Justice and Artificial Intelligence
Hardly a day passes in which we do not hear about the alleged benefits that increased reliance upon technology will bring: self-driving cars and self-monitoring prescription drugs will free us from some of life’s daily burdens, while drones and robots will manage and solve pollution and related environmental concerns. Yet, alongside this optimistic, ‘solutionist’ view of technological development, there exists a less sanguine picture in which the difficulties and challenges of our technological present and future are central. This Major Project seeks to moderate and combine both strands, its starting point being an examination of some of the many current intersections between justice and artificial intelligence, intersections that will not only become more pronounced but also more numerous as reliance upon technology increases.
The project focusses in particular upon some of the specific legal and ethical issues raised by reliance upon deep neural networks (DNNs) and cognate technologies as decision-making-cum-surveillance tools in many areas of contemporary society. The project will do three things.

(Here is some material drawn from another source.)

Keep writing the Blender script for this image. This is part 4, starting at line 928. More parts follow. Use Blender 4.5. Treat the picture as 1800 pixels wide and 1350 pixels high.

First, it addresses the apparent justice concerns which arise within contexts such as (i) the implementation of automated decision-making in the immigration/citizenship/welfare/public and criminal law sphere; and (ii) the use of facial recognition and related technologies for surveillance, crowd control and numerous other purposes by police services and many other related public and private bodies world-wide. The initial research idea here is the truism that the notion of justice is complex, with numerous facets. Since every one of these facets need not necessarily be in play in each area of technological concern, the aim is to determine which aspects of justice are in play when, matching particular areas of concern with particular facets of (in)justice.
Second, and in addition to articulating and evaluating those justice concerns, the project will examine technological means of alleviating those concerns. The potential technical means of redress that will be evaluated include recent developments in explainable machine learning. The project investigates how explainable outputs of DNNs could be utilised by human decision-making experts with a view to conducting ‘justice audits’ of the outcomes of both surveillance-cum-recognition and automated decision processes.
Third, the project examines the broad spectrum of changes in personal, social and institutional life that the technologies underpinning automated decision-making, facial recognition and surveillance technology and the like – what some have called ubiquitous computing or ‘everyware’ – both portend and have already brought about. They will focus in particular on three apparent changes. First, upon the on-going shift in legal-regulatory mindset – from rule-based regulation to technological management – and its implications for human agency; second, upon how the presentation and understanding of self are mediated by these technologies and how, if at all, those processes connect with the quantification and management of data by agents and others; and, third, upon the ethical and political implications of the continuing entanglement of algorithms and agents’ data attributes.
The project is organised around three workshops during Epiphany term 2023-24. The first draws upon the participants expertise in the areas of bias in AI, facial recognition and surveillance, and automated decision-making to examine the issues of justice that these fields present; the second workshop considers the broader issues about regulatory style, agency and digital life which constitute the context in which the developments examined in the first workshop exist; and the third evaluates various technical means by the justice issues identified in the first might be redressed and mitigated and algorithmic justice achieved. Overall, the project seeks not just to identify some of the steps we need to take to ensure that our technological future is less unjust than our present, but also to chart and evaluate some of the changes – with regard to regulation, agency and self – that we will encounter there.